Other financial firms also looking to get into the alternative investment business or add to this business include insurance companies, large asset management firms without a presence in alternative investments are looking at hedge fund firms as well as financial firms not impacted by provisions of Dodd-Frank requiring divestiture of prop trading desks.

Last year, for example, SkyBridge Capital purchased the fund of hedge funds, hedge fund seeding and hedge fund advisory businesses from Citi Alternative Investments LLC.

Other potential buyers of hedge funds include foreign firms, particularly in the UK or Europe. For example, Swiss banking giant Credit Suisse is reportedly looking to purchase Rock Creek Group, a fund of hedge funds company run by Afsaneh Beschloss, the former chief investment officer of the World Bank. “Many investors are looking for many different reasons,” says Murra.

Of course, the diciest issue is whether or not investors in the hedge funds choose to remain with a fund after it is acquired or lifted out. This is critical for the deal to make sense. “Investors have to agree to remain,” stresses Kenneth Heinz, President of Hedge Fund Research.

Indeed, Principal Financial Group’s deal in April to purchase a majority interest in London-based Finisterre Capital, LLP underscores how complex these transactions need to be structured in order to be completed. The insurer and asset manager announced that its wholly-owned subsidiary, Principal Global Investors, agreed to acquire a 51 percent majority stake in Finisterre, an emerging markets investor with about $1.63 billion in assets under management primarily across three funds: Global Opportunity Fund, Sovereign Debt Fund and Credit Fund.
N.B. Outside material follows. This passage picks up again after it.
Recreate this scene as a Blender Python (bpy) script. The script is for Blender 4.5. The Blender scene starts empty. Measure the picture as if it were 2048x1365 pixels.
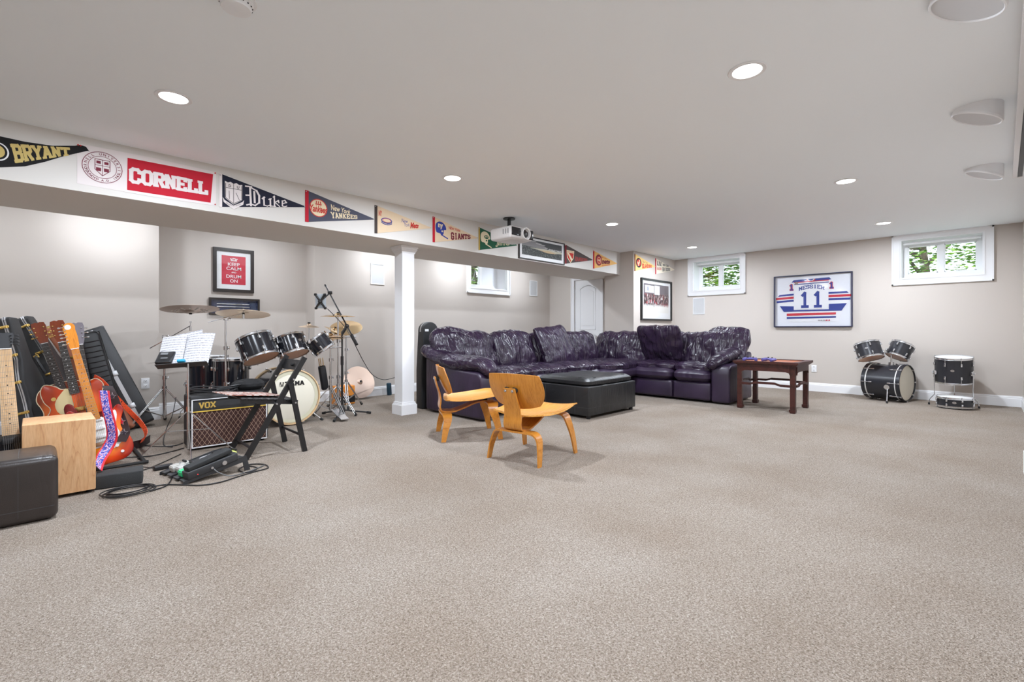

It is initially paying $84.6 million for the majority stake, with a possible additional contingent payment of up to $30 million in 2013. Under the deal, the five partners will retain a significant minority stake in the business and have agreed to put a significant share of their consideration into funds managed by the firm. They will continue to direct the day-to-day operations and will retain authority over fund investment decisions.

“Hedge funds are asset light,” says Heinz. “They are built on intellectual property and depend on continued participation. This is different than taking over a paper company.”